Problem requirements: Give back only the lines in the records below from the one with "Model this scene" to the one with "from mathutils.geometry import", both inclusive, word for word.

3D scene scripts:
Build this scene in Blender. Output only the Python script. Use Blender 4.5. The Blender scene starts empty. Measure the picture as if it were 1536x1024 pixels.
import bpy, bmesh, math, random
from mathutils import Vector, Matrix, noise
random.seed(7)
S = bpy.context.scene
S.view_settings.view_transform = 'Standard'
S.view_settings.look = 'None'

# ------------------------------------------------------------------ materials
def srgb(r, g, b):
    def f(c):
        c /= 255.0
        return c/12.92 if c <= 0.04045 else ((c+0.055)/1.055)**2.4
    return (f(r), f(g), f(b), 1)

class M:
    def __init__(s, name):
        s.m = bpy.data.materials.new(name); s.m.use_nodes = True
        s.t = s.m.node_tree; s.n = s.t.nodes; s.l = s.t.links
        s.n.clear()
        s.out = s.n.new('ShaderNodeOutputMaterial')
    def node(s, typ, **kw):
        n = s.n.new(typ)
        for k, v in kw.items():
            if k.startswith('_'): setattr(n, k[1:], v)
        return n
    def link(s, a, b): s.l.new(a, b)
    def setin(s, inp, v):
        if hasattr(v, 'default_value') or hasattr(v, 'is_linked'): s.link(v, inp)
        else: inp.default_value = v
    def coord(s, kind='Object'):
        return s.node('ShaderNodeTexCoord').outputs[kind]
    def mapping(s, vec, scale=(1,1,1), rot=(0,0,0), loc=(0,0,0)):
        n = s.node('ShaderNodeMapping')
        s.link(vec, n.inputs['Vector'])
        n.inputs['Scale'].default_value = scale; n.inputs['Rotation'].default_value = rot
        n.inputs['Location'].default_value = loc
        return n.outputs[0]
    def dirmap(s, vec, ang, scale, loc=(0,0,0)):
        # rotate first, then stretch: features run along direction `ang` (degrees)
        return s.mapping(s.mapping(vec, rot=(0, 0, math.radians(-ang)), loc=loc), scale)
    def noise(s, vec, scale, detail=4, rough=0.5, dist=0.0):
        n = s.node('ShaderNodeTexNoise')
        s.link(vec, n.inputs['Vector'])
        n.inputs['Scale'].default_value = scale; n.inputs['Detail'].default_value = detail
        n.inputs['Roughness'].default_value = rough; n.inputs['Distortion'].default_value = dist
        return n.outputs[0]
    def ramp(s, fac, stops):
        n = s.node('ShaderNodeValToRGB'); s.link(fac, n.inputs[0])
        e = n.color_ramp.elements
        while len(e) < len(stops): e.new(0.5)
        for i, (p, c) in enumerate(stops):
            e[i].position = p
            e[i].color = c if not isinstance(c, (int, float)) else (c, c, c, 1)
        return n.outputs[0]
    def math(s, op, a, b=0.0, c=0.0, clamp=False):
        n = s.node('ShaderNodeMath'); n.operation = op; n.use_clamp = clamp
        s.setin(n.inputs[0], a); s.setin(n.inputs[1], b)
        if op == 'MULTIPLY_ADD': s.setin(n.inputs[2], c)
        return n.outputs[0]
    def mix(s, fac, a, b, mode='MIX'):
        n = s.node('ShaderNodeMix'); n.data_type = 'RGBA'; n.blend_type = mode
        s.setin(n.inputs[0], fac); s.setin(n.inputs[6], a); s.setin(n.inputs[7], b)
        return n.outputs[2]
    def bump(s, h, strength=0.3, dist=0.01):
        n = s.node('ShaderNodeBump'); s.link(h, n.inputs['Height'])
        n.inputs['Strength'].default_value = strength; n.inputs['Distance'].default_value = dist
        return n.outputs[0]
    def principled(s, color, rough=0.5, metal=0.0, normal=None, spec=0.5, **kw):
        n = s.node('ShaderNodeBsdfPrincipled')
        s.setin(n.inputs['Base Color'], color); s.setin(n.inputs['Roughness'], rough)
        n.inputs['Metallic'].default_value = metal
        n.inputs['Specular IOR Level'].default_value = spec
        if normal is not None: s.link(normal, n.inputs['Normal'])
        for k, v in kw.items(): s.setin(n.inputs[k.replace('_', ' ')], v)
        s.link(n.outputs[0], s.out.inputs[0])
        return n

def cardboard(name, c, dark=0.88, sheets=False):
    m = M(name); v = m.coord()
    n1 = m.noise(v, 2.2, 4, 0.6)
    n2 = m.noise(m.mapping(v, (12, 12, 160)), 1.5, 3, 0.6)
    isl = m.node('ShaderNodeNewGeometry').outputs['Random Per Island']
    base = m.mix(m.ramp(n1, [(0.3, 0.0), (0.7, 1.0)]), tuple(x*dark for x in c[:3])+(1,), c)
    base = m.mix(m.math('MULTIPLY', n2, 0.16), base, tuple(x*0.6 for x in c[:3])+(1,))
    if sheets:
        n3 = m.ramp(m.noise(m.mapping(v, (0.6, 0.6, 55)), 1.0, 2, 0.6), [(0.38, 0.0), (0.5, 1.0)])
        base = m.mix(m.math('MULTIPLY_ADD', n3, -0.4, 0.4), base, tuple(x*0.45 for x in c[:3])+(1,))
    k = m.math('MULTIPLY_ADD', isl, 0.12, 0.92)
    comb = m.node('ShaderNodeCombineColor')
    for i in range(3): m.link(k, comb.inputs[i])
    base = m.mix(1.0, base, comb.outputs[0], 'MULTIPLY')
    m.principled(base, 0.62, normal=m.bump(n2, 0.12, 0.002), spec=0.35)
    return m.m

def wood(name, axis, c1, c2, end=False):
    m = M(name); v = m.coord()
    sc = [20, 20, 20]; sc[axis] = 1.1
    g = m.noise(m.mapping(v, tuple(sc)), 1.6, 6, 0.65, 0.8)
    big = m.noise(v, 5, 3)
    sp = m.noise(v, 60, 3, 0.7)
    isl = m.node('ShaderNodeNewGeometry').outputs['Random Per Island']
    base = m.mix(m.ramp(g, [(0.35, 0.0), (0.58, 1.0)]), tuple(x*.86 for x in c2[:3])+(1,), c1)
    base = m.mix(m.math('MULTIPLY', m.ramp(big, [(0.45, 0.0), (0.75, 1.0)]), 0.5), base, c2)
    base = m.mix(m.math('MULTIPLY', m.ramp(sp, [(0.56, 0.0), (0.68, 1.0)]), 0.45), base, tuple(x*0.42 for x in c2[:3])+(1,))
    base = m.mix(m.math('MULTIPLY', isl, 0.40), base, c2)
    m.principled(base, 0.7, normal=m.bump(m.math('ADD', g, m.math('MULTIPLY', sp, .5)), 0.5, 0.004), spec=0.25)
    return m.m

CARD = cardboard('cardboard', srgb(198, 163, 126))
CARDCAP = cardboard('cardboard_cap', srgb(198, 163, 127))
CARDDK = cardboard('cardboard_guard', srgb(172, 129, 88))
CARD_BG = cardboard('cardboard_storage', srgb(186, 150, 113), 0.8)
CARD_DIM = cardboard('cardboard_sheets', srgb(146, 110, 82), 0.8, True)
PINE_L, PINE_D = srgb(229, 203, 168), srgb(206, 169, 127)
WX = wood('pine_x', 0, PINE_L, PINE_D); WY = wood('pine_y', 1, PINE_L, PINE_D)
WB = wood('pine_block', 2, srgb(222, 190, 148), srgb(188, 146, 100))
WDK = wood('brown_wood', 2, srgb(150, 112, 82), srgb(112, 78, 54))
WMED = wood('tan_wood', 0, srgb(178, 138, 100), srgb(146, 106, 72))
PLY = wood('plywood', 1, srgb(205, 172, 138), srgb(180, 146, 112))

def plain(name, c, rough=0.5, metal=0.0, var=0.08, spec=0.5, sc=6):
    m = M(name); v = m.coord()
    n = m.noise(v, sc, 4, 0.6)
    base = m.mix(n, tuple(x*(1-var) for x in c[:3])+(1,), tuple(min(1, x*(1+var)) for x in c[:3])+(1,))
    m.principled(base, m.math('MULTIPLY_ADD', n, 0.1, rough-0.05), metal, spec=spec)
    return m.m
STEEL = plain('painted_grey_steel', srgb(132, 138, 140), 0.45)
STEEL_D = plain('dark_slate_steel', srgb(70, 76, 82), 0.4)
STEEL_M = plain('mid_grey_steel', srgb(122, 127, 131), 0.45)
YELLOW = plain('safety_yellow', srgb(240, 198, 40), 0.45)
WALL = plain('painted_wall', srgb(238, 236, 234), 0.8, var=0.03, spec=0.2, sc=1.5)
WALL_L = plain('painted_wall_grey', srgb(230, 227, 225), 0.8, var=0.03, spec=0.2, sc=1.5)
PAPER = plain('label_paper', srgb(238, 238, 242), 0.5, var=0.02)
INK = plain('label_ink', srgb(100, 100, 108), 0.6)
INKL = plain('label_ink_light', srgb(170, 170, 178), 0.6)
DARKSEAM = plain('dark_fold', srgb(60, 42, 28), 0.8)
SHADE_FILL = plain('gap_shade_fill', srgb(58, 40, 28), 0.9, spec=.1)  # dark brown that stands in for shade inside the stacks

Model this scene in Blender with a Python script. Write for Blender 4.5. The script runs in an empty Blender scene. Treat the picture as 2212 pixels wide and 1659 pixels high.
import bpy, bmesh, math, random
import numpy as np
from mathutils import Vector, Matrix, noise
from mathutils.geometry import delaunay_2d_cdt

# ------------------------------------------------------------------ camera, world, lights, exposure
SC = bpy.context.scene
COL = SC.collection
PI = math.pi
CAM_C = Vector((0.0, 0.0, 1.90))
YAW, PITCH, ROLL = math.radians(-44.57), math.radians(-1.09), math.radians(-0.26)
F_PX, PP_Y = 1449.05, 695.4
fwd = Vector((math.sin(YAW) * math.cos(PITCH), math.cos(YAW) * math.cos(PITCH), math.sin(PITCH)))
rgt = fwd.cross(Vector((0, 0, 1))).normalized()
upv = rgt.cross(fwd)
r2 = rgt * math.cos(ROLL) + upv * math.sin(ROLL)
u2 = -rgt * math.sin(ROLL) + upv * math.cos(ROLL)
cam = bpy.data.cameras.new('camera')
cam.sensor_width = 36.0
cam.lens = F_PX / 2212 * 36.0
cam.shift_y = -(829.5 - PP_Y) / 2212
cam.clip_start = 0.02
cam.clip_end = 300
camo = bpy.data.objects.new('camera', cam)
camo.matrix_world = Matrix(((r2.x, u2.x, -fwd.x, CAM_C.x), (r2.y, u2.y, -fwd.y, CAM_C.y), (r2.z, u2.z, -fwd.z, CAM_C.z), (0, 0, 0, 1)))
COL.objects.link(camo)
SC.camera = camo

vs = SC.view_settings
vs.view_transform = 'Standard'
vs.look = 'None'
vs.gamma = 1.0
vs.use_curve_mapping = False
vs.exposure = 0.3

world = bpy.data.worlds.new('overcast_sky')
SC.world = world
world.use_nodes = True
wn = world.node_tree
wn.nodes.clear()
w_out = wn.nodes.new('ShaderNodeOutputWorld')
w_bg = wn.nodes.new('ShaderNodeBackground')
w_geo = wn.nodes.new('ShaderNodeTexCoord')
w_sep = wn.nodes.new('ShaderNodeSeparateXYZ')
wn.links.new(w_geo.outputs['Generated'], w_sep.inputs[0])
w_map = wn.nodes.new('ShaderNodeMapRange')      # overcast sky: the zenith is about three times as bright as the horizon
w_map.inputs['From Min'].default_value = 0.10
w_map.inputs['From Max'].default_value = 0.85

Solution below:
Model this scene in Blender with a Python script. Write for Blender 4.5. The script runs in an empty Blender scene. Treat the picture as 2212 pixels wide and 1659 pixels high.
import bpy, bmesh, math, random
import numpy as np
from mathutils import Vector, Matrix, noise
from mathutils.geometry import delaunay_2d_cdt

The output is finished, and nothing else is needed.